# Objective:
Reproduce the listing below exactly, beginning with its first line and ending with the line that holds "COL = SC.collection"; pictures are not part of the copy.

# Collected material:
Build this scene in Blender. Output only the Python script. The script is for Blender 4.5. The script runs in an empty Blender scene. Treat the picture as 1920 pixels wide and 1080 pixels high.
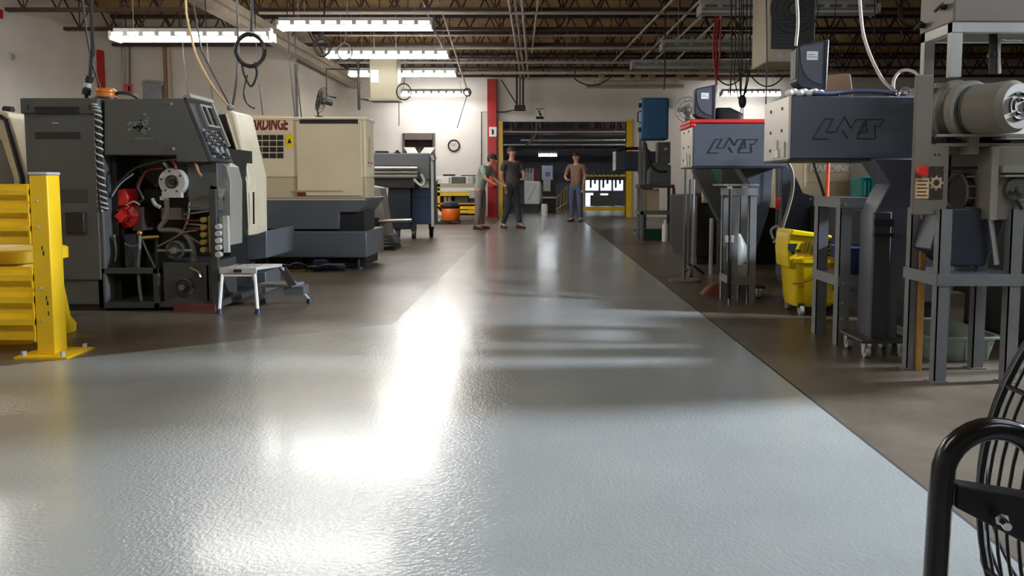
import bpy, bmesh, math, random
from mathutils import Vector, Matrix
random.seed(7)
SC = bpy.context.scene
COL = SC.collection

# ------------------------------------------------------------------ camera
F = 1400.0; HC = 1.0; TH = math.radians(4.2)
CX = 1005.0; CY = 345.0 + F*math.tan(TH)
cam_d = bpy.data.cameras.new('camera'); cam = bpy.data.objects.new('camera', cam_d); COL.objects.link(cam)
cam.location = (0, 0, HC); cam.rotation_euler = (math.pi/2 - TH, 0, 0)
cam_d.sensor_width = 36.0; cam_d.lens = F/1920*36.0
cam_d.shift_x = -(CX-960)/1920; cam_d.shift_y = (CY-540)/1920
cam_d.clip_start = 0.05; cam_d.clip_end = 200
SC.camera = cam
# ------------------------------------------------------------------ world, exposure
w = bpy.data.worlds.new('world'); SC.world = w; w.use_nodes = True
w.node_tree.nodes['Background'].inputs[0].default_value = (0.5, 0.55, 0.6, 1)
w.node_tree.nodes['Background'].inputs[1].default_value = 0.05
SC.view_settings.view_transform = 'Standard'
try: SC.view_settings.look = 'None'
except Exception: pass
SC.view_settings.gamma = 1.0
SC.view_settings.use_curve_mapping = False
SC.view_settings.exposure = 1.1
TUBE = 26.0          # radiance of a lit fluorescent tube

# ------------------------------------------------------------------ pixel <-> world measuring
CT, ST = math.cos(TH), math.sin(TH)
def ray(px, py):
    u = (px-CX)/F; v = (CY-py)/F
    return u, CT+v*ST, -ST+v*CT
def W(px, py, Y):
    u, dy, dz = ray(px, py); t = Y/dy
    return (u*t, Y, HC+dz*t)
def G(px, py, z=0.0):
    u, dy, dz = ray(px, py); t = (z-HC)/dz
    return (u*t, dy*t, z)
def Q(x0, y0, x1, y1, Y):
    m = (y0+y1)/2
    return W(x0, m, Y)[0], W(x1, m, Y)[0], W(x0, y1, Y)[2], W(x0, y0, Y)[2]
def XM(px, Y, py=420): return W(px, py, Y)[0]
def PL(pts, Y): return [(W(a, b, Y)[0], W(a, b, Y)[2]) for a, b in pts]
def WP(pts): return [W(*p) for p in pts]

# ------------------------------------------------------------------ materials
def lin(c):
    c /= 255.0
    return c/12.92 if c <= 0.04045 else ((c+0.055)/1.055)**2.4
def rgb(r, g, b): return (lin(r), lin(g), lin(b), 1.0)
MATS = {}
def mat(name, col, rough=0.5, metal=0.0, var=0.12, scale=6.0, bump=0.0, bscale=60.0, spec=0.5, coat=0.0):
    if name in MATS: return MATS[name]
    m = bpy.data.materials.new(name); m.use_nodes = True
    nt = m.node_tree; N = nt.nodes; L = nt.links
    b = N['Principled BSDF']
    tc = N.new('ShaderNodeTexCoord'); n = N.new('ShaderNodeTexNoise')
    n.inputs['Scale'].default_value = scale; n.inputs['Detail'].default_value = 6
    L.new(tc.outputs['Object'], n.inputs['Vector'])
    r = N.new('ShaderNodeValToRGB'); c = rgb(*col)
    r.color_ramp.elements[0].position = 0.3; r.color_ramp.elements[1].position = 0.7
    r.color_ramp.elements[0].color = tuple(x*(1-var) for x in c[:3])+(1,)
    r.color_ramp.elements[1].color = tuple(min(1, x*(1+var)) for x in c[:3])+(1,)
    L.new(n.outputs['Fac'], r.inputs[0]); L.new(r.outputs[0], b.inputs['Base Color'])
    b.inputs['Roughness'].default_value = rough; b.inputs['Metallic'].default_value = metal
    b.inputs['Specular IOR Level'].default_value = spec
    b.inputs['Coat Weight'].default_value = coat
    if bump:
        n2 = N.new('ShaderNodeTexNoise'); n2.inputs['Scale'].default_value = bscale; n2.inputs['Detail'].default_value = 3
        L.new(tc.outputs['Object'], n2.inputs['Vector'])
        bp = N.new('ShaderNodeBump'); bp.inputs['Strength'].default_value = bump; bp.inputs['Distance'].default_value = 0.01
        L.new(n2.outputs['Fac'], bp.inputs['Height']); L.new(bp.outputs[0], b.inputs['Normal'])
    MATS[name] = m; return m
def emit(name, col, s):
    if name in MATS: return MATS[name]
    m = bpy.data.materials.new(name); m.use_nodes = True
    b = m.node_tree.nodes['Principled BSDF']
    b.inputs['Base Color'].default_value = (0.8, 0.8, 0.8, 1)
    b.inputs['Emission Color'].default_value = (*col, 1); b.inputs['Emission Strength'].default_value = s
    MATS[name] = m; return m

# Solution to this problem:
Build this scene in Blender. Output only the Python script. The script is for Blender 4.5. The script runs in an empty Blender scene. Treat the picture as 1920 pixels wide and 1080 pixels high.
import bpy, bmesh, math, random
from mathutils import Vector, Matrix
random.seed(7)
SC = bpy.context.scene
COL = SC.collection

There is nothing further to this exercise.